§ **Set exercise**:
"recreates" appears in how many lines of the entries? State only the number.

--- start Entries ---

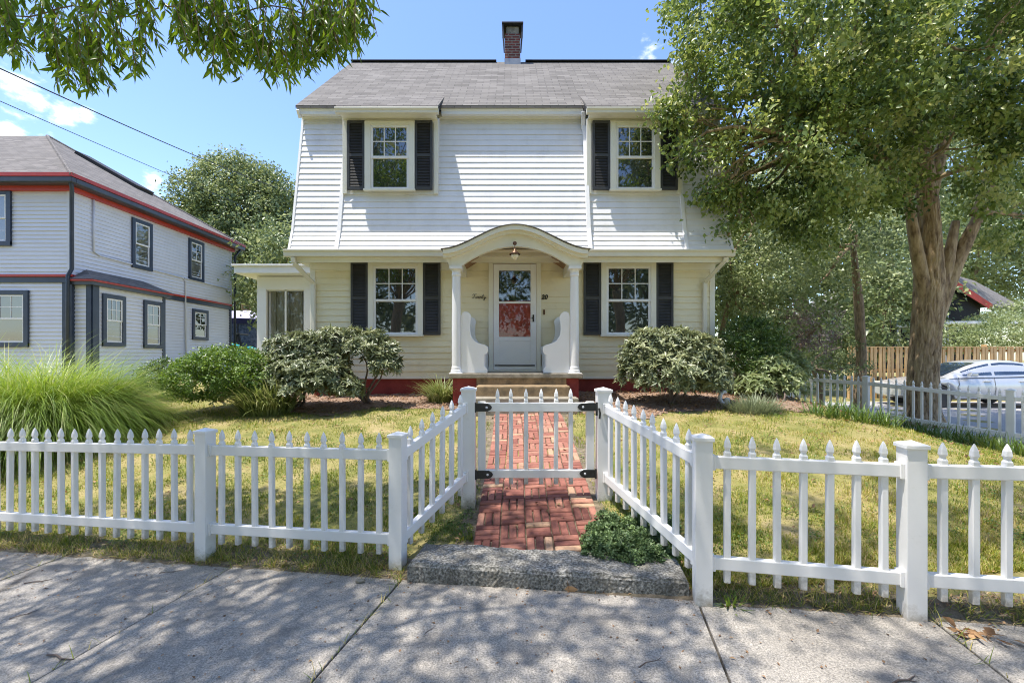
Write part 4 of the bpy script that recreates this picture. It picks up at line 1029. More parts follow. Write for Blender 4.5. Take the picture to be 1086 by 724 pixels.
# ---- silver car, nose to the left
def car():
    L = 4.75
    C0 = Vector((11.85, 13.5, .06))          # nose point, near side
    R_ = thing('parked_car', 'silver four-door car parked on the driveway behind the picket fence', 'car', C0 + Vector((2.4, .9, 0)))
    body = pmat('silver_paint', [(.3, (.60, .61, .62)), (.7, (.64, .65, .66))], 1, .24, metal=.35); body.node_tree.nodes['Principled BSDF'].inputs['Coat Weight'].default_value = .6
    gl = glass('car_glass', (.012, .02, .035), .02); rub = M['dark']
    W = .90; cy = C0.y + W
    top = [(0, .60), (.10, .70), (.5, .80), (1.0, .88), (1.35, .93), (2.0, .95), (2.9, .97), (3.7, 1.0), (4.2, 1.04), (4.55, 1.02), (4.72, .93), (4.75, .80)]
    roof = [(1.2, .92), (1.55, 1.10), (1.95, 1.29), (2.35, 1.42), (2.75, 1.47), (3.15, 1.455), (3.55, 1.38), (3.95, 1.23), (4.3, 1.05)]
    def itp(tb, x):
        if x <= tb[0][0]: return tb[0][1]
        for (a, za), (b, zb) in zip(tb, tb[1:]):
            if x <= b: 
                f = (x-a)/(b-a); return za + (zb-za)*f
        return tb[-1][1]
    wd = [(0, .62), (.15, .76), (.5, .85), (1.2, .90), (3.5, .90), (4.3, .86), (4.65, .76), (4.75, .66)]
    bot = [(0, .34), (.3, .24), (4.4, .26), (4.75, .42)]
    axl = (.95, 3.75); rw = .37
    m_ = MB(); ns = 76; V = []; rings = 0
    prof = [(0, 0), (.80, 0), (.95, .06), (1.0, .35), (1.0, .62), (.965, .88), (.90, .985), (.6, 1.0), (0, 1.02)]
    n = len(prof)*2 - 2
    for i in range(ns+1):
        x = L*i/ns; zb, zt, w_ = itp(bot, x), itp(top, x), itp(wd, x)
        for ax in axl:
            if abs(x-ax) < rw: zb = max(zb, .33 + math.sqrt(rw*rw - (x-ax)**2))
        pr = [(w_*a, zb + (zt-zb)*h) for a, h in prof]
        for a, z in pr + [(-a, z) for a, z in pr[-2:0:-1]]: V.append((C0.x + x, cy - a, C0.z + z))
    Fs = [(i*n+k, i*n+(k+1) % n, (i+1)*n+(k+1) % n, (i+1)*n+k) for i in range(ns) for k in range(n)]
    Fs += [tuple(range(n)), tuple(range(ns*n, ns*n+n))]
    bo = MB().add(V, Fs).build('body', body, R_, smooth=True)
    bo.modifiers.new('split', 'EDGE_SPLIT').split_angle = .6
    # greenhouse
    V = []; xsr = [1.2 + (4.3-1.2)*i/40 for i in range(41)]
    pr2 = [(1.0, 0), (.90, .55), (.80, .88), (.70, .97), (.35, 1.0), (0, 1.005)]
    n2 = len(pr2)*2 - 1
    def gh(x, a, h):
        zb, zt = itp(top, x) - .02, itp(roof, x); return (C0.x + x, cy - a*.86*min(1, itp(wd, x)/.88), C0.z + zb + max(.0, zt-zb)*h)
    for x in xsr:
        for a, h in pr2 + [(-a, h) for a, h in pr2[-2::-1]]: V.append(gh(x, a, h))
    Fs = [(i*n2+k, i*n2+k+1, (i+1)*n2+k+1, (i+1)*n2+k) for i in range(40) for k in range(n2-1)]
    MB().add(V, Fs).build('cabin', body, R_, smooth=True)
    def sidewin(x0, x1, sg):
        q = MB(); k = 14
        for i in range(k):
            xa, xb = x0+(x1-x0)*i/k, x0+(x1-x0)*(i+1)/k; P = []
            for x, h in ((xa, .10), (xb, .10), (xb, .84), (xa, .84)):
                rh = max(.05, itp(roof, x) - itp(top, x)); h2 = h if h > .5 else .05/rh + .04
                a = np.interp(min(h2, h if h > .5 else .8), [0, .55, .88], [1.0, .90, .80]); p = Vector(gh(x, a*sg, min(h2, .84))); p.y -= sg*.008; P.append(p)
            q.quad(*P)
        return q.build('side_window', gl, R_)
    for sg in (1, -1):
        for x0, x1 in ((1.62, 2.42), (2.50, 3.40), (3.47, 3.95)): sidewin(x0, x1, sg)
        for xh in (2.15, 3.15):
            y = cy - sg*.905; MB().bx(C0.x+xh, C0.x+xh+.2, y-.022, y+.022, C0.z+.80, C0.z+.835).build('door_handle', body, R_, bevel=.008)
        y = cy - sg*.9
        MB().prism([(C0.x+1.62, y-sg*.02, C0.z+.96), (C0.x+1.86, y-sg*.02, C0.z+.96), (C0.x+1.84, y-sg*.02, C0.z+1.09), (C0.x+1.68, y-sg*.02, C0.z+1.08)], (0, -sg*.16, 0)).build('mirror', body, R_, bevel=.03)
        MB().bx(C0.x+4.45, C0.x+4.70, y+sg*.05-.06, y+sg*.05+.06, C0.z+.80, C0.z+.96).build('tail_light', M['red'], R_, bevel=.02)
        MB().bx(C0.x+.12, C0.x+.55, y+sg*.10-.05, y+sg*.10+.05, C0.z+.62, C0.z+.74).build('headlight', M['lampglass'], R_, bevel=.02)
    q = MB(); 
    for x0, x1, nm in ((1.26, 2.2, 'windscreen'), (3.6, 4.25, 'rear_window')):
        q = MB(); k = 10
        for i in range(k):
            xa, xb = x0+(x1-x0)*i/k, x0+(x1-x0)*(i+1)/k
            q.quad(*[Vector(gh(x, a, 1.0)) + Vector((0, 0, .012)) for x, a in ((xa, .6), (xb, .6), (xb, -.6), (xa, -.6))])
        q.build(nm, gl, R_)
    for ax in axl:
        for sg in (1, -1):
            c = Vector((C0.x+ax, cy - sg*.80, C0.z+.33))
            wh = MB().lathe([(.20, -.10), (.31, -.10), (.33, -.07), (.33, .07), (.31, .10), (.20, .10)], c, 28, (0, -sg, 0)).build('wheel', M['dark'], R_, smooth=False)
            sp_ = MB().lathe([(.22, .07), (.225, .085), (.20, .085), (.19, .05)], c, 28, (0, -sg, 0)); sp_.lathe([(.06, .0), (.06, .08), (.03, .09)], c, 12, (0, -sg, 0))
            for j in range(10):
                t_ = 2*PI*j/10; sp_.bar(c + Vector((0, -sg*.06, 0)), c + Vector((.21*math.cos(t_), -sg*.07, .21*math.sin(t_))), .035, .02, up=(0, 1, 0))
            sp_.build('rim', body, wh)
    # door seams
    for xh in (1.45, 2.46, 3.42):
        y = cy - .906; MB().tube([(C0.x+xh, y, C0.z+.36), (C0.x+xh+.02, y-.003, C0.z+.6), (C0.x+xh, y+.03, C0.z+.93)], .006, 5).build('door_seam', M['dark'], R_)
    R_.location += Vector((.42, .3, .0)); R_.rotation_euler.z = math.radians(-5)
car()

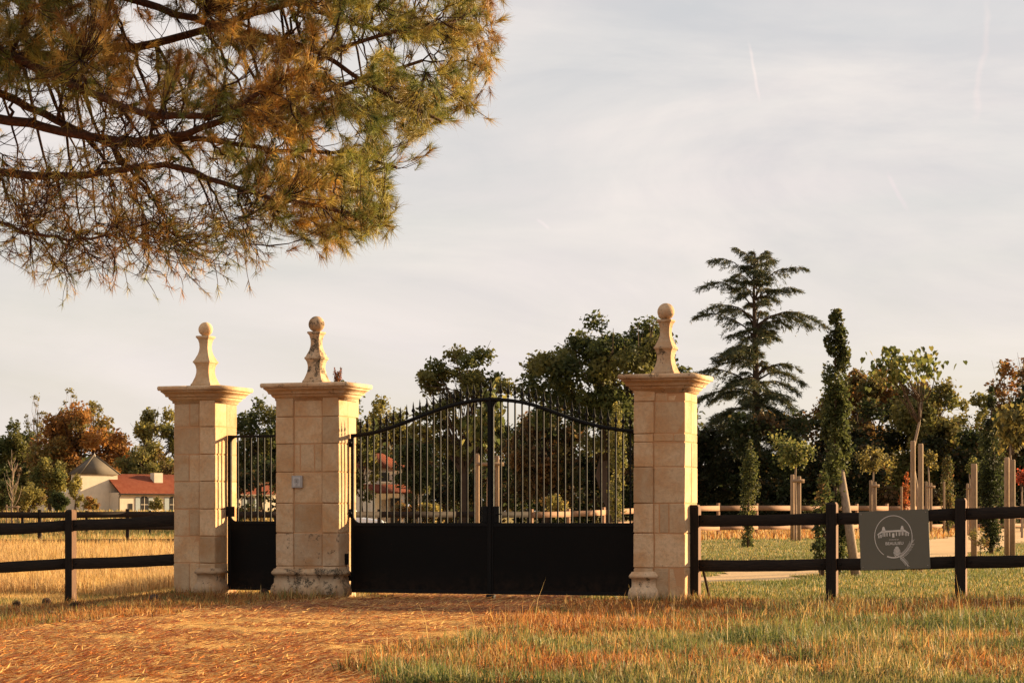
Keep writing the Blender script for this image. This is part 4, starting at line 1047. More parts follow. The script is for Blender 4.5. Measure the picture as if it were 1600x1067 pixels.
broadleaf('sunlit_olive_tree', 'yellow-olive tree partly hiding the little house, next to the wide pillar', 566, 640, 800, 62, 128, 4600, 0.2, [(OL, 3), (YG, 3), (MG, 2)], 207, K=40, spread=0.22, shell=.3)
broadleaf('dark_leafy_tree', 'dark leafy tree overlapping the right side of the little house', 648, 655, 800, 72, 126, 5200, 0.2, [(DG, 3), (MG, 3), (OL, 1)], 208, K=40, spread=0.22, shell=.3)
for i, (x, yt, wd, Yy, lab) in enumerate([(665, 664, 170, 150, 'dark hedge shrub right of the little house behind the gate'), (775, 650, 180, 140, 'dark hedge shrub behind the centre of the double gate'),
        (905, 640, 210, 135, 'dark hedge shrub below the biggest dark green tree'), (1020, 620, 200, 130, 'dark hedge shrub behind the pillar near the sign'), (560, 690, 110, 160, 'dark hedge shrub left of the little house behind the gate'), (465, 690, 190, 165, 'dark hedge shrub behind the wide intercom pillar'),
        (345, 700, 150, 345, 'dark far hedge behind the narrow pillar'), (60, 735, 190, 340, 'dark far hedge below the orange autumn tree'), (215, 735, 170, 342, 'dark far hedge behind the red-roofed house')]):
    broadleaf('hedge_shrub', lab, x, yt, 806, wd, Yy, 11000, 0.28 * max(1, Yy / 170), [(DK, 3), (DG, 3), (BR, 1)], 220 + i, cat='shrub', group='dark hedge under the trees', K=50, spread=0.22, shell=.2, trunk=False, depth=.35, boxy=True)
for i, (x, yt, wd, lab) in enumerate([(672, 782, 46, 'low flowering yellow-green bush behind the gate, right of the white car'), (625, 786, 40, 'low reddish flowering bush beside the white car'), (868, 772, 50, 'low pale leafy bush above the tan fence behind the gate')]):
    broadleaf('flowering_bush', lab, x, yt, 808, wd, 92, 1100, 0.12, [(YG, 3), (OL, 2), (RU, 1)] if i != 1 else [(BR, 3), (OL, 2), (RU, 2)], 230 + i, cat='bush', K=20, spread=0.3, trunk=False)

# right-hand wood
RM = [('brown_green_tree', 'brown-green tree right of the cedar', 1352, 562, 802, 150, 128, 12000, 0.26, [(BR, 3), (RU, 2), (OL, 4), (MG, 2)], 301),
      ('golden_olive_tree', 'golden olive tree behind the tall staked heart-leaved sapling', 1448, 578, 802, 140, 122, 12000, 0.26, [(OL, 4), (YG, 3), (BR, 2), (MG, 2)], 302),
      ('airy_olive_tree', 'airy olive tree between the golden tree and the far cypress', 1520, 600, 790, 90, 132, 4200, 0.26, [(OL, 3), (MG, 3), (YG, 1)], 303),
      ('reddish_tree', 'airy reddish tree at the right edge of the wood', 1585, 555, 760, 110, 138, 4200, 0.28, [(RU, 3), (BR, 3), (OL, 2)], 304),
      ('dark_conifer', 'dark rounded conifer at the right edge under the reddish tree', 1612, 592, 802, 70, 120, 5200, 0.22, [(DK, 3), (DG, 3)], 305),
      ('tawny_tree', 'tawny lit tree directly behind the column tree by the sign', 1310, 590, 802, 130, 133, 9000, 0.26, [(BR, 3), (OL, 3), (RU, 1)], 306)]
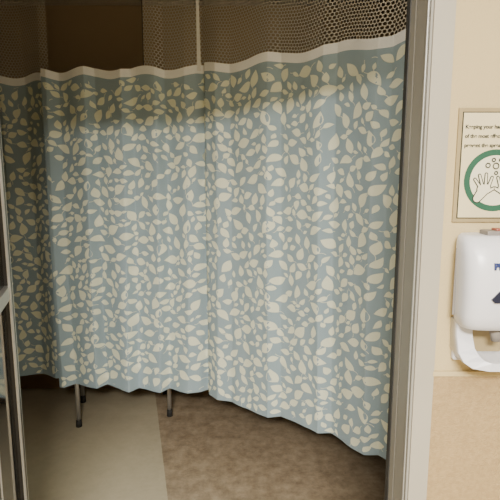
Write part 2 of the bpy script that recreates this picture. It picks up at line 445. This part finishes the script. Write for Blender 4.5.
bmesh.ops.recalc_face_normals(bm,faces=bm.faces[:])
mk('drip_tray',bm,[M_wp],disp)
boxes('recess_panel',[((-0.035,-0.017,-0.098),(0.035,-0.0135,-0.036))],[M_sframe],disp)
bm=bmesh.new(); tube(bm,(0,-0.05,-0.065),(0,-0.05,-0.036),0.008,0.014); mk('nozzle',bm,[M_gp],disp)
bm=bmesh.new()
def fpoly(pts,mi,y):
    f=bm.faces.new([bm.verts.new((x,y,z)) for x,z in pts]); f.material_index=mi
fpoly([(-0.036,0.026),(-0.030,0.020),(0.044,0.020),(0.044,0.034),(0.010,0.052),(-0.008,0.050),(-0.024,0.040)],0,-0.0980)
r=bmesh.ops.extrude_face_region(bm,geom=bm.faces[:])
for v in [g_ for g_ in r['geom'] if isinstance(g_,bmesh.types.BMVert)]: v.co.y+=0.006
mk('window_label',bm,[M_navy],disp)
cu=D.curves.new('t','FONT'); cu.body="PRESS"; cu.size=0.016; cu.extrude=0.0025; cu.offset=0.0007; cu.align_x='LEFT'
to=D.objects.new('t',cu); col.objects.link(to); bpy.context.view_layer.update()
me=D.meshes.new_from_object(to.evaluated_get(bpy.context.evaluated_depsgraph_get())); D.objects.remove(to)
me.materials.clear(); me.materials.append(M_blue)
o=D.objects.new('lettering',me); col.objects.link(o); o.parent=disp; o.rotation_euler=(math.radians(80),0,0); o.location=(-0.034,-0.0930,0.079)

# ---------------------------------------------------------------- lights
M_em=D.materials.new('light_diffuser'); M_em.use_nodes=True
b=M_em.node_tree.nodes['Principled BSDF']; b.inputs['Emission Color'].default_value=(1,0.9,0.75,1); b.inputs['Emission Strength'].default_value=3
LC=(1,0.94,0.83)
def ceiling_and_fill_light(loc,e,sx_=1.1,sy_=0.5):
    fix=empty('ceiling_and_fill_light',loc)
    boxes('housing',[((-sx_/2-0.07,-sy_/2-0.07,-0.02),(sx_/2+0.07,sy_/2+0.07,0.0),0),((-sx_/2-0.03,-sy_/2-0.03,-0.024),(sx_/2+0.03,sy_/2+0.03,-0.018),1)],[M_wp,M_em],fix)
    ld=D.lights.new('lamp','AREA'); ld.shape='RECTANGLE'; ld.size=sx_; ld.size_y=sy_; ld.energy=e; ld.color=LC
    lo=D.objects.new('lamp',ld); col.objects.link(lo); lo.parent=fix; lo.location=(0,0,-0.03)
ceiling_and_fill_light((0.15,-0.35,2.6),34)
ceiling_and_fill_light((-0.10,-1.5,2.6),410,0.9,0.6)  # added fill: invented second corridor fixture, brightens the curtain and softens its top shadow
ceiling_and_fill_light((0.3,1.42,2.6),2.6,0.5,0.2)  # added dim fill inside the room, lifts net and back wall; invented fixture

w=D.worlds.new('World'); bpy.context.scene.world=w; w.use_nodes=True
bg=w.node_tree.nodes['Background']; bg.inputs[0].default_value=(1,0.9,0.75,1); bg.inputs[1].default_value=0.25

# ---------------------------------------------------------------- camera
cd=D.cameras.new('camera'); cam=D.objects.new('camera',cd); col.objects.link(cam)
cd.sensor_width=36; cd.lens=36; cd.clip_start=0.02
cam.location=(0,0,1.55); cam.rotation_euler=(math.radians(81),0,0)
bpy.context.scene.camera=cam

--- end Entries ---

§ **Solution to this task**:
2